Woodlands, Windyknowe Road, Galashiels is a Grade A listed building in the Scottish Borders local planning authority area, Scotland. First listed on 25 October 1990. Villa. 1 related planning application.

Woodlands, Windyknowe Road, Galashiels

WRENN ID
muffled-gargoyle-plover
Grade
A
Local Planning Authority
Scottish Borders
Country
Scotland
Date first listed
25 October 1990
Type
Villa
Source
Historic Environment Scotland listing

Description

Woodlands, Windyknowe Road, Galashiels

Woodlands is a substantial villa set on a gently sloping site, combining a mid-19th-century core with major neo-Elizabethan additions and a notable conservatory. The property was comprehensively remodelled by architect George Henderson in 1884–5.

The original villa dates to around 1855 and comprises a 2-storey, square-plan Italianate structure with a single-storey L-plan kitchen and store range to the rear, enclosed by a coped retaining wall into raised ground. The villa features overhanging bracketed eaves and single and bipartite segmental arched windows. The walls are rubble with stugged sandstone quoins and margins finished with smooth stop-chamfered arises. Windows are plate glass in timber sash and case frames, with a leaded bipartite window serving the stair. The roof is platform piended with graduated slate, corniced squared wallhead and ridge stacks, and cast-iron rainwater goods.

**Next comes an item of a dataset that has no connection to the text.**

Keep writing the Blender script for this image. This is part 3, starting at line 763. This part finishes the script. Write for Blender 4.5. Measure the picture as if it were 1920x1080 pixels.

The 1884 additions form a 3-storey, 5-bay, asymmetrical F-plan frontage in neo-Elizabethan style. Stepped advanced gabled bays stand to the right, with a slender 4-stage hexagonal crenellated stair tower sited at the far right re-entrant angle. A canted oriel window sits above a square-plan crenulated entrance porch to the left re-entrant angle of a smaller advanced gabled bay with an arched doorway and reticulated tracery window. The elevation displays various neo-Tudor openings: a large 8-light slightly advanced square-plan crenellated window to the entrance hall features cushed reticulated tracery; projecting canted mullioned and transomed round-headed windows light the outer gabled bays; Elizabethan hood-moulded, multiply transomed and mullioned windows serve the rectangular canted bays. Other windows include squared and cusped heads, with squared, ogee and composite mouldings and label stops. The parapets are crenellated and gabled. Side-hung bronze casement windows and timber boarded doors with decorative cast-iron strap hinges are fitted throughout, whilst tall octagonal stone chimney stacks with corniced and shouldered bases and cast-iron rainwater goods with decorative square curved hoppers complete the external treatment.

The interior preserves a fine decorative scheme in Gothic style dating to 1884, which incorporates elements of the earlier villa interiors. The panelled timber manorial entrance hall features a timber four-centred arched arcade at the half-landing and a carved wooden chimneypiece with an arched dark red alabaster fire surround. A pictorial stained glass window and stone shouldered arched doorway lead to a curved stone tower stair. The drawing room is distinguished by ornate plasterwork with a pillastered frieze and a French alabaster chimneypiece, whilst the dining room features neo-Rococo plasterwork and a pink veined alabaster chimneypiece. A timber-panelled library is present, and the main stair and separate service stair feature coloured leaded glazing.

The conservatory, designed by Mackenzie and Moncur in 1884, is an asymmetrical hexagonal-ended-plan structure built into the rising ground. It is constructed in stained timber with clear glazing and a rock-faced rubble canted plinth featuring a moulded string course at floor level. A round-arched door and oval window give access to the store below. The glazing follows a vertical pattern with plain and swan-neck scrolled pediments and a wooden ballustraded cornice; the hexagonal section roof is finished in clear polycarbonate.

Boundary walls include coursed rubble to the north and stepped coursed rubble with saddle-backed copes to the southwest, which incorporates a pointed segmental-arched gateway linking to the main gateway to the south (listed separately). The garden is furnished with a decorative cast-iron street lamp and acorn-headed clothes poles.